Any other questions? Please let me know!

Tuesday, January 09, 2007

Realtime GPS Tracking

If you have a compatible GPS device, recent versions of Google Earth Plus and Pro allow you to track your movements as they occur. For example, you could track your travel progress in a plane or in a car with a GPS device connected to portable computer with Google Earth. Of course, imagery in Google Earth depends on an Internet connection. As a workaround, Frank Taylor of Google Earth suggests that you cache your imagery of your route before departing. Learn more about caching.

Like the time slider, it will be interesting to watch how Google Earth users apply this feature. I can envision live blogs of treks that use network links that describe interesting journeys that individuals embark upon.

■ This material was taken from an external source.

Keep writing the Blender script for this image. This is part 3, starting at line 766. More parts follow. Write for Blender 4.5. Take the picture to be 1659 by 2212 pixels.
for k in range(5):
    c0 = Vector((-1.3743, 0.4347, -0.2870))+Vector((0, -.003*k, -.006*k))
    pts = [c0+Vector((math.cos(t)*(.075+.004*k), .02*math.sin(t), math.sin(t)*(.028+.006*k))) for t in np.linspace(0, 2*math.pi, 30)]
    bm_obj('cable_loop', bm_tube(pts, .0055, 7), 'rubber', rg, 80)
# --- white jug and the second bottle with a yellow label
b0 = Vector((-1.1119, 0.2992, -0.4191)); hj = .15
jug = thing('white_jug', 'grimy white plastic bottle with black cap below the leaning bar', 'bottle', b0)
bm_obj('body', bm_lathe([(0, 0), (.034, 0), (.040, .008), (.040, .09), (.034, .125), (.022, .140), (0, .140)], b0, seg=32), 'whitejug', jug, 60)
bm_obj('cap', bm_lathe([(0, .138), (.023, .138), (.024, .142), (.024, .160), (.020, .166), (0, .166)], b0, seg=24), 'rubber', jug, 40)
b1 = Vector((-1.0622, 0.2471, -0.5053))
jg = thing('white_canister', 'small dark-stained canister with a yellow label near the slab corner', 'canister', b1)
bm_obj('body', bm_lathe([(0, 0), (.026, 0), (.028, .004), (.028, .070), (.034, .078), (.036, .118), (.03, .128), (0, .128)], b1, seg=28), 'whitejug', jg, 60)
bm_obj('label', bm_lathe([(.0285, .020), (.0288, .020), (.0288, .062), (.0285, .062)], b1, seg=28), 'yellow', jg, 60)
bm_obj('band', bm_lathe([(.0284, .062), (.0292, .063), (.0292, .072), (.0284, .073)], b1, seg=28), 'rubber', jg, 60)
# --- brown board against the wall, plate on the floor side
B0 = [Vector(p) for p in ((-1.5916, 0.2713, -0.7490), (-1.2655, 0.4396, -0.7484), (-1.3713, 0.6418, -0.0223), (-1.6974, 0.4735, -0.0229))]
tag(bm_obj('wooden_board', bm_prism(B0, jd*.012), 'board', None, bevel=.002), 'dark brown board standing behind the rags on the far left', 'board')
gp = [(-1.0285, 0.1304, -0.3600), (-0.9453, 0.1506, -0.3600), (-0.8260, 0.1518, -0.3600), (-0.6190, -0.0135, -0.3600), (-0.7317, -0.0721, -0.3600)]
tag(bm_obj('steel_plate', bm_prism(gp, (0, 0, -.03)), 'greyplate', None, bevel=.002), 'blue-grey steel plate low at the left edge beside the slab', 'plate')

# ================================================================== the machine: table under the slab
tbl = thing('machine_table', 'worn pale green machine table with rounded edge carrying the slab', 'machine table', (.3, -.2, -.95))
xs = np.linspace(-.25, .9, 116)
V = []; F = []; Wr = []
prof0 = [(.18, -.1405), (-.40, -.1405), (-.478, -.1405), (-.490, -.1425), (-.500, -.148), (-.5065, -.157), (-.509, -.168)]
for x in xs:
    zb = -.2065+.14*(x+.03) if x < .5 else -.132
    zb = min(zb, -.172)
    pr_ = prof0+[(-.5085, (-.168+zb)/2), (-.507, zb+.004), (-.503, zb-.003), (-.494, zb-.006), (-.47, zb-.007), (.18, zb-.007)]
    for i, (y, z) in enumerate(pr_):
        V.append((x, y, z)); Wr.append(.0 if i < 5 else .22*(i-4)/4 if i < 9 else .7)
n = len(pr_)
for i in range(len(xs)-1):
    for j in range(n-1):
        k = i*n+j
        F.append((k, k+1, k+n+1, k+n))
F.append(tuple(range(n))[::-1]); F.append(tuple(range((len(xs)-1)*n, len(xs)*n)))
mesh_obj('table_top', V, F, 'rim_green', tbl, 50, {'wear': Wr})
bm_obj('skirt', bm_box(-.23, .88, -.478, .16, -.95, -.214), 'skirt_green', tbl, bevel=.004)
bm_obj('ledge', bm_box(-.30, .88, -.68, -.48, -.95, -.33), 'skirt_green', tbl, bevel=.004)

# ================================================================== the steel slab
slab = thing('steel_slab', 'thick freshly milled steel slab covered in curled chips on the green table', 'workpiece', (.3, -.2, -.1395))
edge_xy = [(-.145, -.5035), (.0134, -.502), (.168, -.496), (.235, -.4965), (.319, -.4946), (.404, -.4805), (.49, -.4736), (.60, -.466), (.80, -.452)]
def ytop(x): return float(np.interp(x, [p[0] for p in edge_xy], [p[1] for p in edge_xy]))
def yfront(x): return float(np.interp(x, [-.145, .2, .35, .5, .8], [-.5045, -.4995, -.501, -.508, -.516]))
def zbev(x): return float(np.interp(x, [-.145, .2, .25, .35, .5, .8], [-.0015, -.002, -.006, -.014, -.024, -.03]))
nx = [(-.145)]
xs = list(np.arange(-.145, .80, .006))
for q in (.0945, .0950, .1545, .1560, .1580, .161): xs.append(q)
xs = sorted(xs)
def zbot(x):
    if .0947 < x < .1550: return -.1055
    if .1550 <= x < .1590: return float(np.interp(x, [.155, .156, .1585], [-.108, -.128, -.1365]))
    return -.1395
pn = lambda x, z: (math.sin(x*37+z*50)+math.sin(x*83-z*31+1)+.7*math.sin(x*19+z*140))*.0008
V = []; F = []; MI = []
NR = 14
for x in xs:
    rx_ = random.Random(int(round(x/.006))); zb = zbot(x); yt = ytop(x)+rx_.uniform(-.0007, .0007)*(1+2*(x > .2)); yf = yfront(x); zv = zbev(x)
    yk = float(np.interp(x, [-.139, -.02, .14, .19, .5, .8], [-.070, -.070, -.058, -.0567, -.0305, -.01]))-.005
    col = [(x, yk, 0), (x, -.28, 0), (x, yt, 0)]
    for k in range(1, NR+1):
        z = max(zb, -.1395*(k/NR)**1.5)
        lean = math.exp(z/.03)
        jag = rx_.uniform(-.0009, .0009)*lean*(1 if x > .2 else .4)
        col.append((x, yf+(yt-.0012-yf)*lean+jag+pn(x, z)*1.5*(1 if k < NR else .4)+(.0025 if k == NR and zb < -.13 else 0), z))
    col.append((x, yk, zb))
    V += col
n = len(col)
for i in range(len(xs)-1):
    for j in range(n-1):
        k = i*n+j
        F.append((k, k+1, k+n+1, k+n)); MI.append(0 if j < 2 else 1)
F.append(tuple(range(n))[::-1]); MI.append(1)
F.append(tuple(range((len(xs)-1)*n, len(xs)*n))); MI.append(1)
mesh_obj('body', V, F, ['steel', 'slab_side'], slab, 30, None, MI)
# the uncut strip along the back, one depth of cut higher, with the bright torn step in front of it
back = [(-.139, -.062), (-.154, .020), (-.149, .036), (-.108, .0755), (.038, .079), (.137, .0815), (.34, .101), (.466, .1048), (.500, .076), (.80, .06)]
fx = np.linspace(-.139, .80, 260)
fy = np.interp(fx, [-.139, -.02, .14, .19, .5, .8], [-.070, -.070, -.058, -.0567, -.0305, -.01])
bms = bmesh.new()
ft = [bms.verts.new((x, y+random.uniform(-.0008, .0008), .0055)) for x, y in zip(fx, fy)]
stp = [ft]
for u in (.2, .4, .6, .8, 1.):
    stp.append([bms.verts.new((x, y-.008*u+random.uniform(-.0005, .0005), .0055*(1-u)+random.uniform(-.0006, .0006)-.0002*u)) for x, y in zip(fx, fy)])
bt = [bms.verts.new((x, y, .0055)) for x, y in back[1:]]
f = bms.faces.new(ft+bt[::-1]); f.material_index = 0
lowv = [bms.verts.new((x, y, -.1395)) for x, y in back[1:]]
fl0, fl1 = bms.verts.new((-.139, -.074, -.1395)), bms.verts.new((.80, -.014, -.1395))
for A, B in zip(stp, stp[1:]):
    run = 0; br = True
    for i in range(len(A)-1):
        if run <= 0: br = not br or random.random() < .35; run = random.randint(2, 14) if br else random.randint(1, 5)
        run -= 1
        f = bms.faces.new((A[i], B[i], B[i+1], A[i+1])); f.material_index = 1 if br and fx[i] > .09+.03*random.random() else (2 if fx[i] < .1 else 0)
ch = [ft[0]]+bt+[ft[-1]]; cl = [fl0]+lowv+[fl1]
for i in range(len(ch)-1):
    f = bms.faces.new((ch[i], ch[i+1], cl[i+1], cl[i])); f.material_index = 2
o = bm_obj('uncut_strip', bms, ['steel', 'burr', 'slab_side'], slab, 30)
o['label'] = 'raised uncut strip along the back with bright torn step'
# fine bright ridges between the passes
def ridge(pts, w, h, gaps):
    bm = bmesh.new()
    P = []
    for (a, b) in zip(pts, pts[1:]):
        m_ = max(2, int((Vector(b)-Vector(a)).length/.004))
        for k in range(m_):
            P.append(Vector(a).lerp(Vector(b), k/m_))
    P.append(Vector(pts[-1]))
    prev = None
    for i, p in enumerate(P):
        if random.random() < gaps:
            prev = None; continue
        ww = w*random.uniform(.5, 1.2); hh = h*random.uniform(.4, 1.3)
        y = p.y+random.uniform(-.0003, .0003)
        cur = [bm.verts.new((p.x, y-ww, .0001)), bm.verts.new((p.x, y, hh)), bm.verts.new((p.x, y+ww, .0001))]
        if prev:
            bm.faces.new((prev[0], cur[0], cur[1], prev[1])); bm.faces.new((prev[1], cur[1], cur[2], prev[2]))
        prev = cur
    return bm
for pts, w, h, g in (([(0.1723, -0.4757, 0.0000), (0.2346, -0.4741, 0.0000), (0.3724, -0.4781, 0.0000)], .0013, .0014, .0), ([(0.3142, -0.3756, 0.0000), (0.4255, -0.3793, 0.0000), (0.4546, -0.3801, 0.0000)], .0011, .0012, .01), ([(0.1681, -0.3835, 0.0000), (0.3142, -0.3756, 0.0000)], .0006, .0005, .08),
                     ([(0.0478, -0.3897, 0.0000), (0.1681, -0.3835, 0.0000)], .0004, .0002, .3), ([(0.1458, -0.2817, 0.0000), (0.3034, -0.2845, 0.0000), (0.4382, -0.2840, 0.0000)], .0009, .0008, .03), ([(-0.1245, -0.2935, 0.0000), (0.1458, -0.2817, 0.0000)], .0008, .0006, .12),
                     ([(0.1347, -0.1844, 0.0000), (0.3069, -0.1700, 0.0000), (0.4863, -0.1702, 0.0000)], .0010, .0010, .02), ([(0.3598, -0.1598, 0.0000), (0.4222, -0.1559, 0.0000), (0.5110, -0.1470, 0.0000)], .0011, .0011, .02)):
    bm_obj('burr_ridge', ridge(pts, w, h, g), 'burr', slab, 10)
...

Learn more about realtime GPS tracking.

Wednesday, January 03, 2007

Geographic Web Layer FAQ

As promised, I posted a new FAQ that describes how you can use and publish to the Geographic Web layer of Google Earth. This document describes how to make Wikipedia articles appear in this layer, details about Panoramio photos and more.

Please use the comment feature of this blog to provide feedback on this document.

Learn more about using layers.

Tuesday, January 02, 2007

Tracking Snowshoe Tracks

On New Year's Eve, several friends joined me for an unusual celebration of the year's end. After dark, we strapped on snowshoes and made our way up the side of a mountain near Donner Summit in California. Using mountain bike lights and the abundant moonlight, we found our way to a splendid view of Donner Lake and the surrounding Sierra.

Of course, being a GPS geek, I tracked our trek with my new Christmas gift: a Garmin 60CSx device. I wanted to view our route in Google Earth. The resulting track ended up being much more informative than I anticipated. As we climbed, we tried to find the famous train tunnel that cuts into this mountain side. Alas, due to visibility and some navigation confusion, we never ended up finding the tunnel.

Upon our return home, I downloaded the track into Google Earth. I immediately saw the train tunnel and using the measuring tool, I determined that we were only ~350' from the tunnel! It was hidden just behind an incline that kept it out of sight.

As an outdoor enthusiast, I absolutely love how Google Earth can help me scope out terrain that I explore on bike, foot or snowshoe.